Он старался казаться жизнерадостным, подшучивал над заведующим хозчастью Дома литераторов Харитоном, дурачился с молодыми студистками, работал над переводами. Но Гумилев чувствовал, что приближается что-то страшное. Вот его стихи того же периода, адресат которых не установлен:
После стольких лет Я пришел назад. Но изгнанник я. И за мной следят. — Я ждала тебя Столько долгих лет! Для любви моей Расстоянья нет. — В стороне чужой Жизнь прошла моя, Как [украли?] жизнь, Не заметил я. — Жизнь моя была Сладостною мне, Я ждала тебя, Видела во сне. Смерть в дому моем И в дому твоем. — Ничего, что смерть. Если мы вдвоем. («После стольких лет…»)В четверг 4 августа прошел слух: Николая Степановича прошлой ночью арестовали.
Нашлось много свидетелей этого события, и все рассказывали о нем по-разному.
Георгий Иванов описывал случившееся так: «Гумилев пришел домой в два часа ночи.
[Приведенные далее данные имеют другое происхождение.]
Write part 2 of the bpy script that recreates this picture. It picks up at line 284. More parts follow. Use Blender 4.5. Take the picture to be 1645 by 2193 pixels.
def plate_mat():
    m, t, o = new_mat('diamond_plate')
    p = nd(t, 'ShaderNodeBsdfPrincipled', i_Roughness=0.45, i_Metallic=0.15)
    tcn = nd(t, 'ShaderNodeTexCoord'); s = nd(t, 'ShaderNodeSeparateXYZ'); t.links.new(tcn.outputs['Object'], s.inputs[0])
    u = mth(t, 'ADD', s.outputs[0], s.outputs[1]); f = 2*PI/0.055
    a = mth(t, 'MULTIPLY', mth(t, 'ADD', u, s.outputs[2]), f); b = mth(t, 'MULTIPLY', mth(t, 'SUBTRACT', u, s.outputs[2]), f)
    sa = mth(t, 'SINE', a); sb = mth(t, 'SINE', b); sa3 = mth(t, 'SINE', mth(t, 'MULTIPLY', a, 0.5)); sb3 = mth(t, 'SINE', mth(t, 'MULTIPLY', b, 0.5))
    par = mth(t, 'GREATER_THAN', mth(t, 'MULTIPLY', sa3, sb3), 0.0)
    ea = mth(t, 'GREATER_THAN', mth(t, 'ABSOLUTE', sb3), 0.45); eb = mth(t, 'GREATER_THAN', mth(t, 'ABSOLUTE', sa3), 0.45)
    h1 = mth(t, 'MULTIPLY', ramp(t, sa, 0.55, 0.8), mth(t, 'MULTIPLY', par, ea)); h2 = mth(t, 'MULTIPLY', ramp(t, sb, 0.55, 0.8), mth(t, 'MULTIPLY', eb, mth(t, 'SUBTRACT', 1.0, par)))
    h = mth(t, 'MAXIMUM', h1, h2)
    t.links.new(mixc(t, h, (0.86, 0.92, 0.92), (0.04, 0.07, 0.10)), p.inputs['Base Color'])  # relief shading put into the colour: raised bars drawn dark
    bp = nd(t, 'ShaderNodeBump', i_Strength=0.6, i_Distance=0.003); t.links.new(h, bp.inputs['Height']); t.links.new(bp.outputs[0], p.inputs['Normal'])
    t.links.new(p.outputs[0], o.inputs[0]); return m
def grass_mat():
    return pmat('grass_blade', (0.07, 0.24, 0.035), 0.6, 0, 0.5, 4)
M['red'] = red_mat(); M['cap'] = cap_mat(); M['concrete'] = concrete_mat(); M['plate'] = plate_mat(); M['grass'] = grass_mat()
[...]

Свой последний вечер на свободе он провел в им же основанном „Доме поэтов“ в кругу преданно влюбленной в него литературной молодежи… Читали и обсуждали стихи, потом бегали, кувыркались, играли в фанты… Говорят, что в этот вечер он был особенно весел. Несколько студистов провожали его через весь Невский до дому. У подъезда на Мойке стоял автомобиль. Никто не обратил на него внимания — с нэпом автомобиль перестал быть, как во времена военного коммунизма, одновременно диковиной и страшилищем. У подъезда долго прощались, шутили, уславливались „на завтра“. Те, кто приехал на этом автомобиле, с ордером Г.П.У. на обыск и арест — терпеливо ждали за дверью».